Holiday eating with kids
Long, lazy lunches, enormous post-beach ice creams that threatened to melt down our arms, strolling down to the local bakery to get chocolate croissants for breakfast, popping out for café con leche and freshly squeezed OJ in the afternoon: holidays are all about food.
This year we planned an epic adventure in Spain and Portugal. We started with a week on the fabulous beaches of Noja in the Cantabria region of Northern Spain, travelled to San Sebastian for two nights at an AirBnB, took the overnight train from there to Lisbon, another two nights AirBnB-ing in that city and then the most of another week down south, just outside the Algarve resort of Albufeira.
There was a lot of travelling. There was a lot of eating. It’s the kind of trip that, pre-kids, would have me writing lists of local restaurants and specialities and beers and beverages to try. Now, even though I’m eight years into this parenting lark, it’s still a surprise how much negotiating is involved before everyone can enjoy a meal out. And sometimes, especially if expectations are too high, it just doesn’t work.

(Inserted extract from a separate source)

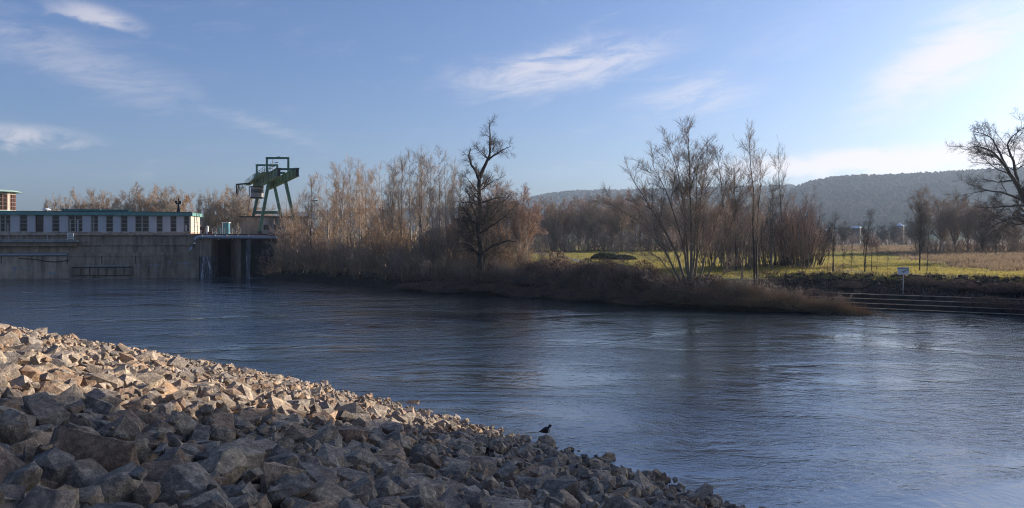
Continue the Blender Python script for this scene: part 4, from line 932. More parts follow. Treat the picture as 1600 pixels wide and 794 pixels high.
# --- the big leaning tree at the right edge
DT = 128.0; b2 = base(1622, DT, .3); Lc = lambda px, py, dy=0: local(px, py, DT, b2, dy)
st = [([(0, 0, 0), Lc(1616, 350), Lc(1606, 325), Lc(1596, 302)], .65, .45), ([Lc(1597, 304), Lc(1584, 280, -1), Lc(1568, 255, -1.5), Lc(1549, 234, -2), Lc(1530, 226, -2), Lc(1512, 232, -2)], .36, .05), ([Lc(1572, 260, -1), Lc(1560, 235, 1), Lc(1548, 212, 2), Lc(1520, 205, 2.5)], .2, .04),
      ([Lc(1590, 290), Lc(1585, 250, 1.5), Lc(1570, 225, 2), Lc(1590, 205, 3), Lc(1604, 196, 3)], .26, .04), ([Lc(1600, 305), Lc(1615, 260, -1), Lc(1612, 220, -2), Lc(1620, 190, -2)], .36, .05), ([Lc(1600, 315), Lc(1575, 303, -2), Lc(1548, 297, -3), Lc(1518, 302, -4)], .22, .04),
      ([Lc(1606, 335), Lc(1580, 340, -3), Lc(1555, 352, -4), Lc(1540, 362, -5)], .18, .04), ([Lc(1604, 322), Lc(1570, 322, 2), Lc(1545, 326, 3), Lc(1520, 322, 3)], .18, .04), ([Lc(1606, 320), Lc(1640, 290, 2), Lc(1665, 260, 3), Lc(1680, 230, 3)], .34, .05),
      ([Lc(1612, 340), Lc(1650, 320, -2), Lc(1690, 310, -3)], .25, .05), ([Lc(1585, 282), Lc(1560, 285, 2), Lc(1535, 280, 3)], .16, .04), ([Lc(1612, 345), Lc(1590, 352, 3), Lc(1565, 345, 4.5), Lc(1545, 336, 5)], .16, .04)]
me = tree_mesh(21, st, [dict(n=14, a=.8, l=.38, lmin=1.6, wob=.18, trop=.05, m=6, rm=.38, rmin=.035, t0=.2), dict(n=9, a=.75, l=.5, lmin=1.0, wob=.2, trop=.03, rm=.5, rmin=.02, t0=.12), dict(n=8, a=.65, l=.55, lmin=.7, lmax=1.7, wob=.22, trop=.0, rm=.6, rmin=.014, t0=.1, m=4)], 2, 13, .06)
tree('leaning_tree', me, b2, 0, 1, 'big dark spreading bare tree leaning in from the right edge', 'tree', M['barkdark'], M['twigdark'])

# --- generic trees
def sapling(seed, H, spread=1.0, dense=1.0, stems=1, crook=.3):
    r = random.Random(seed); sts = []
    for i in range(stems):
        lx, ly = r.uniform(-.08, .08) * H + (i - (stems - 1) / 2) * .05 * H, r.uniform(-.06, .06) * H; h = H * (1 if i == 0 else r.uniform(.7, .95))
        sts.append(([(i * .15, 0, 0), (lx * .25 + r.gauss(0, crook) * .3, ly * .25, h * .3), (lx * .6 + r.gauss(0, crook) * .4, ly * .6, h * .65), (lx, ly, h)], .0075 * h + .02, .012))
    return tree_mesh(seed, sts, [dict(n=int(26 * dense), a=.62 * spread, l=.34, fall=.72, lmin=.7, wob=.09, trop=.07, m=6, rm=.34, rmin=.013, t0=.25), dict(n=8, a=.55, l=.42, lmin=.6, wob=.11, trop=.07, rm=.5, rmin=.009, t0=.15), dict(n=5, a=.5, l=.55, lmin=.45, lmax=1.1, wob=.12, trop=.05, rm=.6, rmin=.0065, t0=.12, m=3)], 1, 10, .06)
def shrub(seed, H, W_, n_st, twigs=1.0):
    r = random.Random(seed); sts = []
    for i in range(n_st):
        a = r.uniform(0, 6.283); q = r.random() ** .7; h = H * r.uniform(.65, 1.0) * (1 - .25 * q)
        bx, by = math.cos(a) * W_ * .25 * q, math.sin(a) * W_ * .25 * q
        sts.append(([(bx, by, 0), (bx * 1.5, by * 1.5, h * .35), (math.cos(a) * W_ * .42 * q + r.gauss(0, .2), math.sin(a) * W_ * .42 * q + r.gauss(0, .2), h * .7), (math.cos(a) * W_ * .5 * q + r.gauss(0, .3), math.sin(a) * W_ * .5 * q + r.gauss(0, .3), h)], r.uniform(.025, .05), .010))
    return tree_mesh(seed, sts, [dict(n=8 * twigs, a=.5, l=.32, fall=.5, lmin=.5, wob=.12, trop=.08, m=5, rm=.5, rmin=.014, t0=.1), dict(n=5, a=.55, l=.5, lmin=.4, wob=.14, trop=.05, rm=.6, rmin=.010, t0=.1, m=4)], 0, 8, .05)
def broad(seed, H, W_, dense=1.0, up=.03):
    r = random.Random(seed); sts = [([(0, 0, 0), (r.gauss(0, .2), r.gauss(0, .2), H * .2), (r.gauss(0, .4), r.gauss(0, .4), H * .5), (r.gauss(0, .6), r.gauss(0, .6), H * .92)], .018 * H, .03)]
    for i in range(12):
        a = i * 2.4 + r.uniform(-.4, .4); z0 = H * r.uniform(.05, .35); ww = W_ * .5 * r.uniform(.35, 1.0); z1 = H * (1.0 - .42 * (ww / (W_ * .5)) ** 2) * r.uniform(.86, 1.0)
        sts.append(([(0, 0, z0), (math.cos(a) * ww * .45, math.sin(a) * ww * .45, z0 + (z1 - z0) * .45), (math.cos(a) * ww * .8, math.sin(a) * ww * .8, z0 + (z1 - z0) * .78), (math.cos(a) * ww, math.sin(a) * ww, z1)], .009 * H, .02))
    return tree_mesh(seed, sts, [dict(n=11 * dense, a=.65, l=.36, lmin=1.0, wob=.12, trop=up, m=5, rm=.42, rmin=.03, t0=.12), dict(n=9, a=.65, l=.5, lmin=.8, wob=.15, trop=up, rm=.55, rmin=.022, t0=.1, m=4), dict(n=8, a=.6, l=.6, lmin=.6, lmax=1.9, wob=.16, trop=up * .6, rm=.65, rmin=.018, t0=.08, m=3)], 1, 10, .08)
SAP = [sapling(40 + i, 12, (1.0, .8, 1.15, .9, 1.3)[i], 1.0, (1, 2, 1, 2, 1)[i]) for i in range(5)]
SHR = [shrub(60 + i, 4.6, 4.6, 26, 1.2) for i in range(4)]
BRD = [broad(80 + i, 15, 11, 1.0) for i in range(4)]
rr = random.Random(17)
# saplings of the thicket left of the crooked tree
TH = [(444, 300, 147), (462, 318, 150), (474, 297, 146), (487, 284, 143), (499, 281, 150), (512, 276, 141), (521, 279, 147), (530, 268, 139), (537, 263, 145), (546, 259, 137), (555, 264, 143), (565, 262, 136), (571, 268, 148), (580, 272, 133), (591, 267, 140), (599, 283, 131),
      (610, 262, 127), (619, 252, 133), (627, 256, 128), (640, 250, 124), (648, 247, 131), (657, 245, 123), (668, 249, 127), (677, 252, 120), (686, 246, 126), (697, 254, 118), (706, 262, 123), (716, 272, 119), (726, 290, 124), (781, 272, 114), (795, 281, 117), (812, 330, 113), (826, 345, 111)]
for i, (p, top, d) in enumerate(TH):
    bb = base(p + rr.uniform(-3, 3), d); H = EYE - (top - HY) * d / F - bb[2]
    tree('sapling', SAP[i % 5], bb, rr.uniform(0, 6.28), (H / 12 * rr.uniform(.75, 1.0), H / 12 * rr.uniform(.75, 1.0), H / 12), f'slender bare sapling, {ordn(i + 1)} from the left in the thicket right of the crane', 'tree', M['barkpale'] if i % 3 else M['bark'], M['twigwarm'] if i < 16 else M['twig'], 'thin bare trees of the riverside thicket')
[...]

Things we learned about holiday eating with kids (currently aged eight and five).
- Eat out during the day, stay in at night. Just as well I packed my self catering essentials! And, yes, there was oodles of lentil salad.

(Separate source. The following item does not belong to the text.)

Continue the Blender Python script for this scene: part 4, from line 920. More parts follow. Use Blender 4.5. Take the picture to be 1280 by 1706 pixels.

- A colouring book – especially if there’s a new set of holiday markers – is essential for relaxed restaurant mealtimes. Phones are not for kids, no matter what they might think.
- Sometimes there’s no winning with unfamiliar food. Be content if they just eat bread.
- For the girls, every morning had to start with porridge – made with milk, it filled them up and then there were no worries about what they wouldn’t eat for the rest of the day.
- A few squares of dark chocolate at the end of a long journey – just before getting off the plane and wrestling with the car hire desk, for instance, or pre-disembarking an overnight train in Lisbon at 7am the morning (with no porridge eaten!) – can be worth its weight in gold.
- Almost anything will be tried – at least once – if ice cream is in sight for the end of the meal.
- A perfect meal? Go à la carte in the Algarve. One child’s idea of perfection will be cockles – the result of a foraging episode in New Zealand a few years ago – while the other happily (for once!) chows down on straightforward fish fingers. Parents were delighted with the Rodízio de Peixe, an all you can eat offering of spanking fresh grilled fish. (A Grelha Do Ti-Manel, near Albufeira.)
- Food always tastes better for kids if it’s the size of their head. Or larger. (Ice cream at Regma in Noja, pizza from the Noja market, croissants at Croissant Gigantes in Lisbon)
- An even more perfect meal? Offer to feed and mind your friends’ kids – you already have two, another four is grand – while they go out for the night. The following day take their kind offer to mind yours and promptly head straight to the Michelin-recommended Sambal for lunch. We only wanted main courses and desert but these were preceded by three intriguing amuse bouches (the tiny bowl of potato / truffle / apricot was stellar), crisped slices of the local corn and sunflower seed bread and fabulous butter. Everything tasted so much better knowing that we didn’t have to distract any smallies!
- Sometimes, it’s time to take a deep breath and just chill. Beer / wine / white port helps. Not all at the same time, however.